● **WRITTEN TASK**: Filter the entries, keeping every line with the word "Python".

(Entries with scene source code)
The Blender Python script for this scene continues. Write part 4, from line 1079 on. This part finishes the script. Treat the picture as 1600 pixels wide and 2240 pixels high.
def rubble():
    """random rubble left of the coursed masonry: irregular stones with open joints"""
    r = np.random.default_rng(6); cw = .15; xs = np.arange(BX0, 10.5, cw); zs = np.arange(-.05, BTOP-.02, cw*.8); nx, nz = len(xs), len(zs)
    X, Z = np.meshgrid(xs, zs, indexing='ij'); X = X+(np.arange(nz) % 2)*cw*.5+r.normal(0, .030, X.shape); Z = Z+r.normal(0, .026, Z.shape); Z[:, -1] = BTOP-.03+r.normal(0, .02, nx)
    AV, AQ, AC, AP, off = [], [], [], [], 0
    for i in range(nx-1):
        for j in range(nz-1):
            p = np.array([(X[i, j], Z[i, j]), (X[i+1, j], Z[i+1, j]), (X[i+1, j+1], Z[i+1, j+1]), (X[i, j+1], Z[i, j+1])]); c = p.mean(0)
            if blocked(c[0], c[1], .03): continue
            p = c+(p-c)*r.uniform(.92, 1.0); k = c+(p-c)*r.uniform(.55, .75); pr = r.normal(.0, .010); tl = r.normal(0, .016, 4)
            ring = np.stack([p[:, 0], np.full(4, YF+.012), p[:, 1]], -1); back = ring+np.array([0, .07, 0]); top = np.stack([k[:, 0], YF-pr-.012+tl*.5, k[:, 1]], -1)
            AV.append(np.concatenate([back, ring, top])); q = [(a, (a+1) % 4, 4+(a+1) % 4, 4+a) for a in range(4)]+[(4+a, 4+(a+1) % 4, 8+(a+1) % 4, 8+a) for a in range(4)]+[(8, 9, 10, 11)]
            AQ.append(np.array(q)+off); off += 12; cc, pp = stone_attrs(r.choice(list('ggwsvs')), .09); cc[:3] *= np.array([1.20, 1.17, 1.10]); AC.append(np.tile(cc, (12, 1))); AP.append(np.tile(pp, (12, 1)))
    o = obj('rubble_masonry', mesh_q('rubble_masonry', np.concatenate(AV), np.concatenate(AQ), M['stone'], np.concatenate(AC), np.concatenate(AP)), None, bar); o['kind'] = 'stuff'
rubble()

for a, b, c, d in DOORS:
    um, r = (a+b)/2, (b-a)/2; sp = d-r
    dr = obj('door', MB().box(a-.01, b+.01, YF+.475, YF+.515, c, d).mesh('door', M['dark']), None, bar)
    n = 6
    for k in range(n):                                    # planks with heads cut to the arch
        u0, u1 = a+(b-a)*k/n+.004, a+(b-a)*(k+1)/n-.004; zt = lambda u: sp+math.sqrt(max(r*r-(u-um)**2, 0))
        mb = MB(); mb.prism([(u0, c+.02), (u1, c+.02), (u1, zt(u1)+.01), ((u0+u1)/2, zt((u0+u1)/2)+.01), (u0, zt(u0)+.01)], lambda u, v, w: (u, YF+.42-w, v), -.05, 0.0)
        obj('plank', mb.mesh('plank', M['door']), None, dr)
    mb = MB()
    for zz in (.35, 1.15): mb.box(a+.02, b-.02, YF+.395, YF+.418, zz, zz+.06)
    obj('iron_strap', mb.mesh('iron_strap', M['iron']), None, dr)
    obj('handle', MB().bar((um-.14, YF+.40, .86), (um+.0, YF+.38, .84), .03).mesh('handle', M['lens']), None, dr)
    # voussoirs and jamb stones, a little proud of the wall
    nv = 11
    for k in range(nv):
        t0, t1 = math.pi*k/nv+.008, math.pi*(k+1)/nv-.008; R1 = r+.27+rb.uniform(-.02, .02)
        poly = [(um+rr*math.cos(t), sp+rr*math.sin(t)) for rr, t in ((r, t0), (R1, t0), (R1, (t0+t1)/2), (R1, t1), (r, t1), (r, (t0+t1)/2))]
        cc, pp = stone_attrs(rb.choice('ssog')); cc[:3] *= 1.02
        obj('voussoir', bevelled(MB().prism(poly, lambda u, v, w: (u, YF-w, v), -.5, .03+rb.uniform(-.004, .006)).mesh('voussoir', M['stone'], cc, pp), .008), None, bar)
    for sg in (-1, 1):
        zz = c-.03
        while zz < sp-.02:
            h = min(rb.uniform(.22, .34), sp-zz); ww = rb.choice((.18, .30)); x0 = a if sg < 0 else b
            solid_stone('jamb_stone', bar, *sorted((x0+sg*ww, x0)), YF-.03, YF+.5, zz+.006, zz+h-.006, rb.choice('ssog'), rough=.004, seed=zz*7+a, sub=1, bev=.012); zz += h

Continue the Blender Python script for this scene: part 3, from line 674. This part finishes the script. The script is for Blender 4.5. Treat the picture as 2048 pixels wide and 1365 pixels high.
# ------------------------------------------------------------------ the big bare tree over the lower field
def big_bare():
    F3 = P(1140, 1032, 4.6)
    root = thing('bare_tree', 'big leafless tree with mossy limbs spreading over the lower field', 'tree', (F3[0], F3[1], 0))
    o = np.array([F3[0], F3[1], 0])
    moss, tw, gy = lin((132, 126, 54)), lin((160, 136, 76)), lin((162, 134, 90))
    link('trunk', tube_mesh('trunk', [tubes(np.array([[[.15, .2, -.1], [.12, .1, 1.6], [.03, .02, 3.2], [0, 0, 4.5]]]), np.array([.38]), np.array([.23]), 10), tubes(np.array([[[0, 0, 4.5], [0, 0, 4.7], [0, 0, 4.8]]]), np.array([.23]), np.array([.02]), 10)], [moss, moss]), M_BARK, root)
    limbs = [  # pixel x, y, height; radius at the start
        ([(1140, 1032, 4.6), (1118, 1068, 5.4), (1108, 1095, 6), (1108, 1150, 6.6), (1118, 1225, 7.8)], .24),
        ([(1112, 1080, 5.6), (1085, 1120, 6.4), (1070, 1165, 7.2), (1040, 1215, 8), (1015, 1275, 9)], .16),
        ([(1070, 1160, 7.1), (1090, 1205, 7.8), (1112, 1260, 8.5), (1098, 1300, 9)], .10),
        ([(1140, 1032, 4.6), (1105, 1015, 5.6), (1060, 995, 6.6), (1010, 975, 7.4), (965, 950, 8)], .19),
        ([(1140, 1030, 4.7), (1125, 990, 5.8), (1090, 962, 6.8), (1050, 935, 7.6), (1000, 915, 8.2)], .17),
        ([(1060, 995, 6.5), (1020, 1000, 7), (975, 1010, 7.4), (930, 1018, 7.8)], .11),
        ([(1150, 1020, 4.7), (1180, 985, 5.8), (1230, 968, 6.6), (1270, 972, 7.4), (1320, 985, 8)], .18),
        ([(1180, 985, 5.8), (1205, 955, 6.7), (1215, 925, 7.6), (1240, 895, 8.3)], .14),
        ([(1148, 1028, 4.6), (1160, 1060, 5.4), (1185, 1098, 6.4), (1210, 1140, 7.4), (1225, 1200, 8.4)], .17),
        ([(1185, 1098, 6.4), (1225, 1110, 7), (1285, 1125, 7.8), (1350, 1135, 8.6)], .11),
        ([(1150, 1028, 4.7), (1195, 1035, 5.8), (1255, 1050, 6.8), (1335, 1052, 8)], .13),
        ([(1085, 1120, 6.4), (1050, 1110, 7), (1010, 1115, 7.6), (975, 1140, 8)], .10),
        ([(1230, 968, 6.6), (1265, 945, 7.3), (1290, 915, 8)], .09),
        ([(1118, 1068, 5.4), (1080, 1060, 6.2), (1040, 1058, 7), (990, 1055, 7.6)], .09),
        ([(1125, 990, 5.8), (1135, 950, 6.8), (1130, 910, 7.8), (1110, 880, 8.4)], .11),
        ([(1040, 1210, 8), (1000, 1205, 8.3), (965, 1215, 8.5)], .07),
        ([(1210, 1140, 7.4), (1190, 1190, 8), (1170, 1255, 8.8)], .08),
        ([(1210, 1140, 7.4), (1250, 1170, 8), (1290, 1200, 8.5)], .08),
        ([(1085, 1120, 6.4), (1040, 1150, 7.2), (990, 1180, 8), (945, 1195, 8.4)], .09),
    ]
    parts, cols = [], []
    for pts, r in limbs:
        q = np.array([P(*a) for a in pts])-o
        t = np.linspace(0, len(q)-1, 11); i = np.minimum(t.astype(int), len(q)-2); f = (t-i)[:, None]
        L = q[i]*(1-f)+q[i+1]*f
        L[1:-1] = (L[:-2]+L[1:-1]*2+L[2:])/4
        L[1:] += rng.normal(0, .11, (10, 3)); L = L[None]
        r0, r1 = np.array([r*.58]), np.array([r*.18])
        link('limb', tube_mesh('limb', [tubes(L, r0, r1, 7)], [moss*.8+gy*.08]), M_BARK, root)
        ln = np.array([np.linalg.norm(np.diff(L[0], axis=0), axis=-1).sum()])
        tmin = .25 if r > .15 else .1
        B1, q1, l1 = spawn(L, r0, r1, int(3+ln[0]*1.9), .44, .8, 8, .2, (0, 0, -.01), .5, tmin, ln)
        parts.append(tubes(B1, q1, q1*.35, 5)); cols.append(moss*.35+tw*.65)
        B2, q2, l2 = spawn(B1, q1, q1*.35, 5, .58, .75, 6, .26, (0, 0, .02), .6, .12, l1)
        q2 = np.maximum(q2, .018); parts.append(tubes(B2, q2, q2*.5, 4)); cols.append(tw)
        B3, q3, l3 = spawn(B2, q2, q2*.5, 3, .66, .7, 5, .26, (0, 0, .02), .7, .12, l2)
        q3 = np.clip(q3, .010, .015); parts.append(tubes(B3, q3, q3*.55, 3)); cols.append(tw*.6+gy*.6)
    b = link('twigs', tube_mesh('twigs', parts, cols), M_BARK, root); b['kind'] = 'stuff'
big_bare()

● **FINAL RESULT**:
The Blender Python script for this scene continues. Write part 4, from line 1079 on. This part finishes the script. Treat the picture as 1600 pixels wide and 2240 pixels high.
Continue the Blender Python script for this scene: part 3, from line 674. This part finishes the script. The script is for Blender 4.5. Treat the picture as 2048 pixels wide and 1365 pixels high.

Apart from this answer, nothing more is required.